In the modern era, party bosses tried to clamp down on third parties, but with mixed results. In 1948, despite a powerful national organisation, the Democrats, led by Harry S. Truman, barely eked out a victory after defections to both the left (Henry A. Wallace) and the right (Strom Thurmond). Since then, other movements have risen on the right, for reasons ranging from resistance to federal policies to the ambitions of billionaires.
In 1968, George Wallace, by defending segregation and the Vietnam War, won 13.5 per cent of the vote, and five Southern states. In 1992, Ross Perot garnered nearly 20 million votes (19 per cent), despite dropping out of the race for several weeks and then re-entering.

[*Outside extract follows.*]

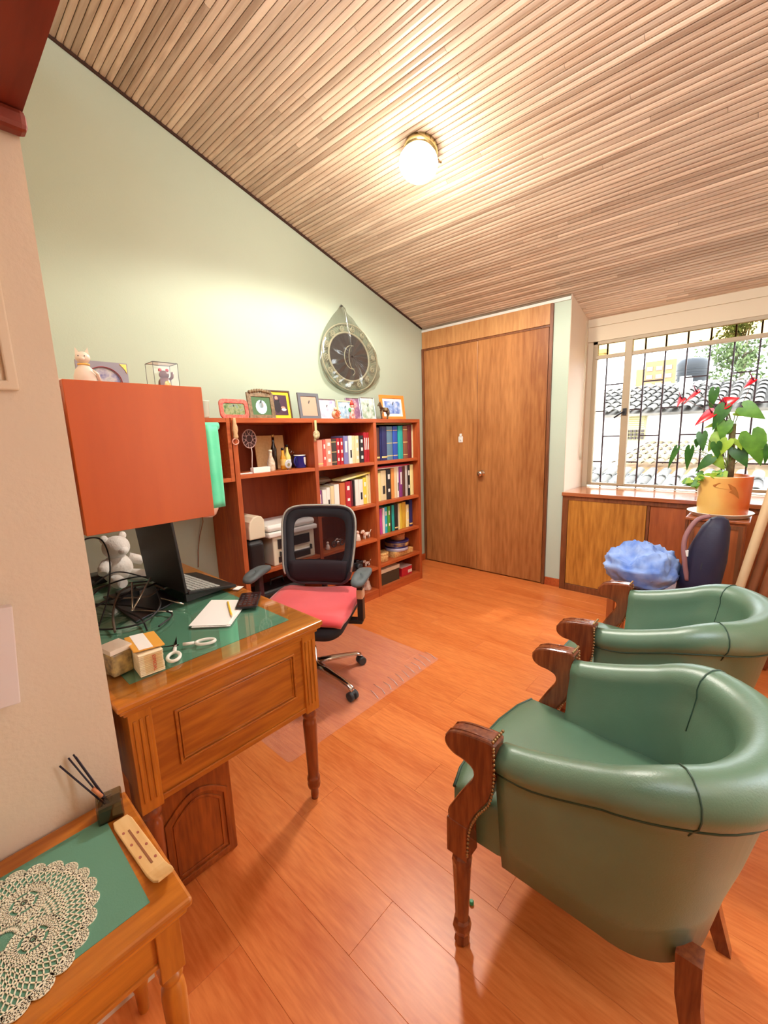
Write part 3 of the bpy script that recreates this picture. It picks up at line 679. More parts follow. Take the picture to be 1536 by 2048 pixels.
# ================================================================ SIDE TABLE (front left)
st = thing('side_table', 'small wooden side table with green inlay against the beige wall', 'table', (-0.1, 0.93, 0))
def T_(name, mb, m, **k): mb.v = [(a + 0.1, b - 0.93, c) for a, b, c in mb.v]; return build(name, mb, m, st, **k)
mb = MB(); mb.box(-0.6, 0.233, 0.738, 1.122, 0.582, 0.6); T_('tabletop', mb, M_desk, bevel=0.006)
mb = MB(); mb.box(-0.59, 0.224, 0.747, 1.113, 0.566, 0.582); T_('top_moulding', mb, M_desk, bevel=0.004)
mb = MB(); mb.box(-0.56, 0.175, 0.79, 1.07, 0.6, 0.6012); T_('baize_inlay', mb, M_baize)
mb = MB(); mb.box(-0.56, 0.2, 0.77, 1.09, 0.48, 0.566); mb.box(-0.56, 0.204, 0.766, 1.094, 0.474, 0.486); T_('apron', mb, M_desk, bevel=0.003)
for lx, ly in ((0.19, 0.783), (0.19, 1.078), (-0.54, 0.783), (-0.54, 1.078)):
    mb = MB(); mb.box(lx - 0.022, lx + 0.022, ly - 0.022, ly + 0.022, 0.44, 0.566); mb.lathe([(0.012, 0.44), (0.02, 0.43), (0.022, 0.42), (0.015, 0.408), (0.021, 0.395), (0.023, 0.37), (0.016, 0.1), (0.02, 0.09), (0.015, 0.07), (0.012, 0)], (lx, ly, 0), 16)
    T_('leg', mb, M_deskz, bevel=0.002)
TT = 0.6014

# ================================================================ BOOKS
rb = random.Random(11)
BK = {'red': (176, 32, 44), 'rose red': (206, 84, 74), 'cream and red': (220, 150, 128), 'black and gold': (62, 56, 50), 'navy': (34, 38, 96), 'navy and white': (120, 120, 172), 'white': (236, 232, 222),
      'cream': (226, 208, 160), 'black': (34, 30, 32), 'dark brown': (92, 52, 38), 'slate blue': (96, 132, 156), 'blue': (44, 84, 182), 'teal': (28, 172, 164), 'brown': (138, 84, 62), 'maroon': (110, 30, 42),
      'orange brown': (196, 104, 52), 'yellow': (232, 208, 72), 'pale yellow': (240, 228, 158), 'orange': (226, 150, 74), 'purple': (132, 52, 128), 'magenta': (200, 72, 148), 'green': (84, 160, 52), 'cyan': (40, 176, 196), 'pale grey': (196, 192, 186), 'gold': (214, 170, 52)}
M_page = mat('book_pages', (232, 222, 196), 0.85)
M_gilt = mat('gilt_band', (232, 206, 130), 0.5)
M_wb = mat('white_band', (240, 236, 226), 0.6)
ORD = ['first', 'second', 'third', 'fourth', 'fifth', 'sixth', 'seventh', 'eighth', 'ninth', 'tenth', 'eleventh', 'twelfth', 'thirteenth', 'fourteenth']
def bmat(c): return mat('cover_' + c.replace(' ', '_'), BK[c], 0.5, bump=0.05, bscale=200)
def book(x, wd, h, z, col, style, label, group, depth=None, lean=0):
    d = depth or 0.15 + 0.03 * rb.random(); y0 = 2.598 + 0.008 * rb.random(); th = 0.0022
    t = thing('book', label, 'book', (x + wd / 2, y0 + d / 2, z), 0, group); wd -= 0.0012
    if lean: t.rotation_euler = (0, lean, 0)
    m_ = MB(); hw = wd / 2; m_.box(-hw, -hw + th, -d / 2 + 0.004, d / 2, 0, h); m_.box(hw - th, hw, -d / 2 + 0.004, d / 2, 0, h)
    sp = [(hw * math.cos(a), -d / 2 + 0.004 - 0.006 * math.sin(a)) for a in [PI * k / 6 for k in range(7)]]
    m_.prism(sp, 0, h, 'z'); build('cover', m_, bmat(col), t)
    m_ = MB(); m_.box(-hw + th, hw - th, -d / 2 + 0.0045, d / 2 - 0.004, 0.002, h - 0.004); build('pages', m_, M_page, t)
    bands = {'g': [(0.12, 0.02), (0.5, 0.02), (0.88, 0.02)], 'w': [(0.3, 0.1), (0.75, 0.16)], 't': [(0.62, 0.4)], 'd': [(0.2, 0.12), (0.5, 0.12), (0.8, 0.12)], 'b': [(0.1, 0.05)], 'k': [(0.35, 0.28)]}.get(style, [])
    for q, hh in bands:
        m_ = MB(); k_ = 0.72 if style in 'wtdk' else 1.03
        sp = [(hw * k_ * math.cos(a), -d / 2 + 0.0036 - 0.0066 * math.sin(a)) for a in [PI * k / 6 for k in range(7)]]
        m_.prism(sp, h * q - h * hh / 2, h * q + h * hh / 2, 'z')
        build('spine_label', m_, bmat('black') if style == 'k' else (M_gilt if style in 'gb' else M_wb), t)
    return t
rows = [
 ('upper third-column shelf', 1.226, [(2.108, 0.053, 0.201, 'cream and red', 'b'), (2.161, 0.032, 0.202, 'rose red', 'w'), (2.194, 0.059, 0.209, 'cream and red', 'd'), (2.253, 0.052, 0.208, 'black and gold', 'g'), (2.306, 0.034, 0.212, 'red', 'd'), (2.34, 0.035, 0.211, 'red', 'd'),
    (2.384, 0.051, 0.227, 'navy and white', 't'), (2.436, 0.04, 0.229, 'white', 'k'), (2.476, 0.037, 0.228, 'cream', 'g'), (2.513, 0.045, 0.227, 'cream', 'd'), (2.559, 0.051, 0.226, 'black', 'd'), (2.612, 0.022, 0.252, 'red', 't'), (2.635, 0.022, 0.251, 'red', 't'), (2.658, 0.021, 0.251, 'red', 't')]),
 ('top right shelf', 1.226, [(2.72, 0.04, 0.29, 'black', 'k'), (2.765, 0.05, 0.29, 'dark brown', 'b'), (2.82, 0.016, 0.3, 'navy', ''), (2.84, 0.07, 0.3, 'navy', 'b'), (2.915, 0.08, 0.3, 'slate blue', 'g'), (3.0, 0.064, 0.3, 'blue', 'g'), (3.07, 0.066, 0.305, 'teal', ''), (3.14, 0.064, 0.305, 'brown', 'g'), (3.208, 0.06, 0.31, 'maroon', ''), (3.272, 0.018, 0.315, 'cream', '')]),
 ('second third-column shelf', 0.865, [(2.085, 0.043, 0.175, 'purple', 't'), (2.13, 0.044, 0.176, 'white', ''), (2.176, 0.037, 0.188, 'white', 'k'), (2.216, 0.038, 0.196, 'cream', ''), (2.257, 0.054, 0.205, 'white', ''), (2.315, 0.06, 0.211, 'orange brown', 'b'), (2.378, 0.061, 0.216, 'red', 'w'), (2.441, 0.021, 0.218, 'maroon', ''), (2.463, 0.021, 0.219, 'black', ''),
    (2.486, 0.045, 0.222, 'white', ''), (2.533, 0.05, 0.22, 'white', 'k'), (2.585, 0.042, 0.23, 'yellow', 'w'), (2.629, 0.024, 0.25, 'pale yellow', ''), (2.655, 0.024, 0.262, 'cream', '')]),
 ('second right-hand shelf', 0.865, [(2.72, 0.047, 0.246, 'black', 'w'), (2.772, 0.038, 0.255, 'pale yellow', ''), (2.815, 0.073, 0.27, 'cream', 'k'), (2.893, 0.06, 0.277, 'black', 'w'), (2.957, 0.04, 0.28, 'orange', ''), (3.0, 0.04, 0.285, 'cream', ''), (3.042, 0.026, 0.288, 'white', 'k'), (3.07, 0.044, 0.288, 'purple', 't'), (3.116, 0.04, 0.29, 'dark brown', ''), (3.158, 0.032, 0.291, 'pale grey', ''), (3.192, 0.042, 0.292, 'black', 'w'), (3.236, 0.052, 0.294, 'pale yellow', '')]),
 ('third right-hand shelf', 0.555, [(2.722, 0.024, 0.222, 'cream', ''), (2.748, 0.034, 0.23, 'navy', 'w'), (2.784, 0.034, 0.238, 'magenta', ''), (2.82, 0.027, 0.24, 'white', ''), (2.849, 0.038, 0.244, 'cyan', 'w'), (2.889, 0.035, 0.246, 'green', 'w'), (2.926, 0.025, 0.246, 'black', ''), (2.953, 0.036, 0.248, 'teal', ''), (2.991, 0.047, 0.25, 'black', 'b'), (3.04, 0.021, 0.25, 'cream', ''), (3.063, 0.038, 0.25, 'yellow', ''), (3.103, 0.055, 0.254, 'gold', ''), (3.162, 0.045, 0.22, 'pale yellow', 'w'), (3.212, 0.045, 0.262, 'navy', 'b')]),
]
where = {'upper third-column shelf': 'the upper shelf of mostly red books', 'top right shelf': 'the top right shelf of tall albums', 'second third-column shelf': 'the shelf of pale books under the magazines', 'second right-hand shelf': 'the right-hand shelf under the red folder', 'third right-hand shelf': 'the right-hand shelf above the round tins'}
for nm, z, L_ in rows:
    for k, (x_, w_, h_, c_, s_) in enumerate(L_):
        book(x_, w_, h_, z + 0.0005, c_, s_, '%s book, %s from the left on %s' % (c_, ORD[k], where[nm]), 'books on ' + where[nm])
# flat items over the books
mb = MB(); mb.cbox((0, 0, 0.008), (0.46, 0.16, 0.012)); solo('folder', mb, mat('red_card', (190, 40, 62), 0.5), 'flat red folder lying across the books on the right-hand shelf', 'folder', loc=(2.99, 2.68, 1.158)).rotation_euler = (0, 0, 0)
mb = MB(); mb.cbox((0, 0, 0.006), (0.44, 0.15, 0.009)); solo('folder', mb, mat('white_card', (226, 216, 206), 0.6), 'flat pale folder lying under the red folder', 'folder', loc=(2.98, 2.68, 1.148))
mb = MB(); mb.cbox((0, 0, 0.006), (0.52, 0.17, 0.01)); solo('folder', mb, mat('ochre_card', (150, 136, 66), 0.6), 'thin ochre folder lying on the tall albums', 'folder', loc=(3.0, 2.68, 1.5415))
def crumple(name, cx, cy, z0, sx, sy, h, m, label, cat, seed=1, n=22):
    q = random.Random(seed); ph = [(q.uniform(3, 9), q.uniform(3, 9), q.uniform(0, 6)) for _ in range(5)]
    rings = []
    for i in range(n + 1):
        a = -PI / 2 + PI * i / n; r_ = []
        for k in range(28):
            b = 2 * PI * k / 28; x_, y_, z_ = math.cos(a) * math.cos(b), math.cos(a) * math.sin(b), math.sin(a)
            dd = 1 + 0.07 * sum(math.sin(f1 * x_ + f2 * z_ * 1.3 + p) * math.cos(f2 * y_ + p * 2) for f1, f2, p in ph)
            r_.append((sx * x_ * dd, sy * y_ * dd, h / 2 + h / 2 * max(-1, min(1.3, z_ * 1.15)) * (dd if z_ > 0 else 1)))
        rings.append(r_)
    m_ = MB(); m_.loft(rings); return solo(name, m_, m, label, cat, loc=(cx, cy, z0))
mb = MB(); mb.cbox((0, 0, 0.008), (0.34, 0.13, 0.014), (0, -0.11, 0)); solo('magazine', mb, mat('magazine_cover', (238, 232, 196), 0.4, noise=(240, 220, 90), nscale=9), 'pale yellow magazine lying tilted over the pale books', 'magazine', loc=(2.50, 2.66, 1.106))
crumple('plastic_bag', 2.215, 2.74, 1.078, 0.12, 0.07, 0.05, mat('bag_brown', (118, 92, 70), 0.35), 'crumpled brown plastic bag on top of the pale books', 'bag', 4)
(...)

At their best, minor parties have invigorated the major parties with new ideas, quietly co-opted. Democrats benefited from the Populist winds blowing off the prairie, and Theodore Roosevelt’s 1912 campaign freshened Republican thinking with progressive themes. But third parties have also dragged the majors into the mud. After 1968, Richard Nixon embraced some of George Wallace’s proposals to slow the impact of busing, and the Republican ‘Southern strategy’ owed much to the lessons of Wallace and other third-party tinkerers, including Thurmond.
This year, we won’t know the impact of the Libertarian or Green parties until the day after the election. But for good or ill, we can safely predict that these quixotic candidates are not going away soon. As Madison warned us, “The latent causes of faction are thus sown in the nature of man.”